Exercise details ▸
Output the full listing word for word.

Source material ▸

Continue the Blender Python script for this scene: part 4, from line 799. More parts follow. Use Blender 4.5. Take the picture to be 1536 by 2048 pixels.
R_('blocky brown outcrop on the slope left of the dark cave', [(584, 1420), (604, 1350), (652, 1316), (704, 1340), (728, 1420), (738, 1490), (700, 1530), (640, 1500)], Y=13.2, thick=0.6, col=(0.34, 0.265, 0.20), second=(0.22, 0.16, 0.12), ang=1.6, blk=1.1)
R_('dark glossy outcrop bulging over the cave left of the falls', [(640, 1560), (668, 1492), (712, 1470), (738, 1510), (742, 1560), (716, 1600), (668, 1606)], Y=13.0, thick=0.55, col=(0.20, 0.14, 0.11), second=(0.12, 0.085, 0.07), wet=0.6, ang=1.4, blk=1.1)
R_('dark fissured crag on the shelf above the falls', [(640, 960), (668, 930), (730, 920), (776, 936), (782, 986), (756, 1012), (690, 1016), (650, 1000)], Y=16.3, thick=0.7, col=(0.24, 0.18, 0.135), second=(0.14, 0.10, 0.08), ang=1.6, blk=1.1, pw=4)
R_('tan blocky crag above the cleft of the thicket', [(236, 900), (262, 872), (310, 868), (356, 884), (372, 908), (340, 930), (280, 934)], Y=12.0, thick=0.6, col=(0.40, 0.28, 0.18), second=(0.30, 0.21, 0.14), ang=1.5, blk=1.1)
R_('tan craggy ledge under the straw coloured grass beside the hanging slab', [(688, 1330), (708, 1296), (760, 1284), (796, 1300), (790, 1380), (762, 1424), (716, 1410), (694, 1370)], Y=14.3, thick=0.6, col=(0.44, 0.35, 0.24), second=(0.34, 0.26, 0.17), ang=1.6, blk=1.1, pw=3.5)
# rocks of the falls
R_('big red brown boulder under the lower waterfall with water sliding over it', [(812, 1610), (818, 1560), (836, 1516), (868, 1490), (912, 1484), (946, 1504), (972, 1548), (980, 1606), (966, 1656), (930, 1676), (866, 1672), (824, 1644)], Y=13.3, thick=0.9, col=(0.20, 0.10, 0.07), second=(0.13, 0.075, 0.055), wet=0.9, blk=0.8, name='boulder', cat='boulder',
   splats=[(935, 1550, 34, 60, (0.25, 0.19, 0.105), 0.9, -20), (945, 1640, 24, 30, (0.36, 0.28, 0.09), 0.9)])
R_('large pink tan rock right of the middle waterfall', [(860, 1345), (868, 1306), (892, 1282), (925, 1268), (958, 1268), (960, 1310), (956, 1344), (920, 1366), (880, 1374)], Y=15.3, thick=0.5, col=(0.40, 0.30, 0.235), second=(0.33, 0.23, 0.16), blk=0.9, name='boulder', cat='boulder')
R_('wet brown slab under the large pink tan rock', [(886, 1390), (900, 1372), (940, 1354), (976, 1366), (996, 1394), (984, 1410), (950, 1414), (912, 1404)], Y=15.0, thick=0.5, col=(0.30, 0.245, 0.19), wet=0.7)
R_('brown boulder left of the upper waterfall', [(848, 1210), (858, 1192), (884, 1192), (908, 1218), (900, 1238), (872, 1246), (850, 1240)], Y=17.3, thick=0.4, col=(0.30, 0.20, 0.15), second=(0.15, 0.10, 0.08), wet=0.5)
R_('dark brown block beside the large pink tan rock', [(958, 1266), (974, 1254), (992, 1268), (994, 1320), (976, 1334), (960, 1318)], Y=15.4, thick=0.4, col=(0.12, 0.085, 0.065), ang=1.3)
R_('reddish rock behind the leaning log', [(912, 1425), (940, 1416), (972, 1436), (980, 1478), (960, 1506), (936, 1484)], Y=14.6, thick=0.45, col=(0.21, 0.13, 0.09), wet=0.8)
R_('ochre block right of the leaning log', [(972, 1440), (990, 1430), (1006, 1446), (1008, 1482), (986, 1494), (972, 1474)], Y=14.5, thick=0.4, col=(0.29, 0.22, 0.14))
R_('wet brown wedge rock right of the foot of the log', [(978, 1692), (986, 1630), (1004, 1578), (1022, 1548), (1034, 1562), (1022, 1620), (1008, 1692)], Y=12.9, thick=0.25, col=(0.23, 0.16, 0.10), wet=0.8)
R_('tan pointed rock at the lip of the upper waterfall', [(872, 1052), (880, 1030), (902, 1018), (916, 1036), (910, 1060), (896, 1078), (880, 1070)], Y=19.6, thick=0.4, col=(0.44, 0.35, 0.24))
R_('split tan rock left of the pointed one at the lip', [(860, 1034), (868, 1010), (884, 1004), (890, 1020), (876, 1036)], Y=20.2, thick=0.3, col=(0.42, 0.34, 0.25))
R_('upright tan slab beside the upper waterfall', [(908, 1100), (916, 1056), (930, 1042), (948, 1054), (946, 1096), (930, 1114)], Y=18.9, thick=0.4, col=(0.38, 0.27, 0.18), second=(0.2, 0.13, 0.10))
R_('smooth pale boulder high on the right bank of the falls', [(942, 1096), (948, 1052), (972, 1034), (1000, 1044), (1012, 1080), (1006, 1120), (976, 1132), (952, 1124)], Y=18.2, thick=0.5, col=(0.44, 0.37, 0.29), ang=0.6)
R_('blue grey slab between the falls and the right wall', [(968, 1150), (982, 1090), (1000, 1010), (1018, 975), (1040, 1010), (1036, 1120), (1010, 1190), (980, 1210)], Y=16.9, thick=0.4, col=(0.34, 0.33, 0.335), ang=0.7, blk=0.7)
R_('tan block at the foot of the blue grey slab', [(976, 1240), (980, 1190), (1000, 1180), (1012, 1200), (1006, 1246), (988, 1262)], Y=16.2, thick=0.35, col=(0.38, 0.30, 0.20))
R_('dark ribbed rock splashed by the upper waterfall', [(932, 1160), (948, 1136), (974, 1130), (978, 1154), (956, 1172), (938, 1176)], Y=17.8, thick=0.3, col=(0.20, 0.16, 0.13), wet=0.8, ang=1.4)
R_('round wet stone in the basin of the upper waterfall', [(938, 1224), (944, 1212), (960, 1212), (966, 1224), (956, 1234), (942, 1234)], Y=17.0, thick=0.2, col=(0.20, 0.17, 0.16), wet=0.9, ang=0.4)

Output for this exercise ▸
Continue the Blender Python script for this scene: part 4, from line 799. More parts follow. Use Blender 4.5. Take the picture to be 1536 by 2048 pixels.
R_('blocky brown outcrop on the slope left of the dark cave', [(584, 1420), (604, 1350), (652, 1316), (704, 1340), (728, 1420), (738, 1490), (700, 1530), (640, 1500)], Y=13.2, thick=0.6, col=(0.34, 0.265, 0.20), second=(0.22, 0.16, 0.12), ang=1.6, blk=1.1)
R_('dark glossy outcrop bulging over the cave left of the falls', [(640, 1560), (668, 1492), (712, 1470), (738, 1510), (742, 1560), (716, 1600), (668, 1606)], Y=13.0, thick=0.55, col=(0.20, 0.14, 0.11), second=(0.12, 0.085, 0.07), wet=0.6, ang=1.4, blk=1.1)
R_('dark fissured crag on the shelf above the falls', [(640, 960), (668, 930), (730, 920), (776, 936), (782, 986), (756, 1012), (690, 1016), (650, 1000)], Y=16.3, thick=0.7, col=(0.24, 0.18, 0.135), second=(0.14, 0.10, 0.08), ang=1.6, blk=1.1, pw=4)
R_('tan blocky crag above the cleft of the thicket', [(236, 900), (262, 872), (310, 868), (356, 884), (372, 908), (340, 930), (280, 934)], Y=12.0, thick=0.6, col=(0.40, 0.28, 0.18), second=(0.30, 0.21, 0.14), ang=1.5, blk=1.1)
R_('tan craggy ledge under the straw coloured grass beside the hanging slab', [(688, 1330), (708, 1296), (760, 1284), (796, 1300), (790, 1380), (762, 1424), (716, 1410), (694, 1370)], Y=14.3, thick=0.6, col=(0.44, 0.35, 0.24), second=(0.34, 0.26, 0.17), ang=1.6, blk=1.1, pw=3.5)
# rocks of the falls
R_('big red brown boulder under the lower waterfall with water sliding over it', [(812, 1610), (818, 1560), (836, 1516), (868, 1490), (912, 1484), (946, 1504), (972, 1548), (980, 1606), (966, 1656), (930, 1676), (866, 1672), (824, 1644)], Y=13.3, thick=0.9, col=(0.20, 0.10, 0.07), second=(0.13, 0.075, 0.055), wet=0.9, blk=0.8, name='boulder', cat='boulder',
   splats=[(935, 1550, 34, 60, (0.25, 0.19, 0.105), 0.9, -20), (945, 1640, 24, 30, (0.36, 0.28, 0.09), 0.9)])
R_('large pink tan rock right of the middle waterfall', [(860, 1345), (868, 1306), (892, 1282), (925, 1268), (958, 1268), (960, 1310), (956, 1344), (920, 1366), (880, 1374)], Y=15.3, thick=0.5, col=(0.40, 0.30, 0.235), second=(0.33, 0.23, 0.16), blk=0.9, name='boulder', cat='boulder')
R_('wet brown slab under the large pink tan rock', [(886, 1390), (900, 1372), (940, 1354), (976, 1366), (996, 1394), (984, 1410), (950, 1414), (912, 1404)], Y=15.0, thick=0.5, col=(0.30, 0.245, 0.19), wet=0.7)
R_('brown boulder left of the upper waterfall', [(848, 1210), (858, 1192), (884, 1192), (908, 1218), (900, 1238), (872, 1246), (850, 1240)], Y=17.3, thick=0.4, col=(0.30, 0.20, 0.15), second=(0.15, 0.10, 0.08), wet=0.5)
R_('dark brown block beside the large pink tan rock', [(958, 1266), (974, 1254), (992, 1268), (994, 1320), (976, 1334), (960, 1318)], Y=15.4, thick=0.4, col=(0.12, 0.085, 0.065), ang=1.3)
R_('reddish rock behind the leaning log', [(912, 1425), (940, 1416), (972, 1436), (980, 1478), (960, 1506), (936, 1484)], Y=14.6, thick=0.45, col=(0.21, 0.13, 0.09), wet=0.8)
R_('ochre block right of the leaning log', [(972, 1440), (990, 1430), (1006, 1446), (1008, 1482), (986, 1494), (972, 1474)], Y=14.5, thick=0.4, col=(0.29, 0.22, 0.14))
R_('wet brown wedge rock right of the foot of the log', [(978, 1692), (986, 1630), (1004, 1578), (1022, 1548), (1034, 1562), (1022, 1620), (1008, 1692)], Y=12.9, thick=0.25, col=(0.23, 0.16, 0.10), wet=0.8)
R_('tan pointed rock at the lip of the upper waterfall', [(872, 1052), (880, 1030), (902, 1018), (916, 1036), (910, 1060), (896, 1078), (880, 1070)], Y=19.6, thick=0.4, col=(0.44, 0.35, 0.24))
R_('split tan rock left of the pointed one at the lip', [(860, 1034), (868, 1010), (884, 1004), (890, 1020), (876, 1036)], Y=20.2, thick=0.3, col=(0.42, 0.34, 0.25))
R_('upright tan slab beside the upper waterfall', [(908, 1100), (916, 1056), (930, 1042), (948, 1054), (946, 1096), (930, 1114)], Y=18.9, thick=0.4, col=(0.38, 0.27, 0.18), second=(0.2, 0.13, 0.10))
R_('smooth pale boulder high on the right bank of the falls', [(942, 1096), (948, 1052), (972, 1034), (1000, 1044), (1012, 1080), (1006, 1120), (976, 1132), (952, 1124)], Y=18.2, thick=0.5, col=(0.44, 0.37, 0.29), ang=0.6)
R_('blue grey slab between the falls and the right wall', [(968, 1150), (982, 1090), (1000, 1010), (1018, 975), (1040, 1010), (1036, 1120), (1010, 1190), (980, 1210)], Y=16.9, thick=0.4, col=(0.34, 0.33, 0.335), ang=0.7, blk=0.7)
R_('tan block at the foot of the blue grey slab', [(976, 1240), (980, 1190), (1000, 1180), (1012, 1200), (1006, 1246), (988, 1262)], Y=16.2, thick=0.35, col=(0.38, 0.30, 0.20))
R_('dark ribbed rock splashed by the upper waterfall', [(932, 1160), (948, 1136), (974, 1130), (978, 1154), (956, 1172), (938, 1176)], Y=17.8, thick=0.3, col=(0.20, 0.16, 0.13), wet=0.8, ang=1.4)
R_('round wet stone in the basin of the upper waterfall', [(938, 1224), (944, 1212), (960, 1212), (966, 1224), (956, 1234), (942, 1234)], Y=17.0, thick=0.2, col=(0.20, 0.17, 0.16), wet=0.9, ang=0.4)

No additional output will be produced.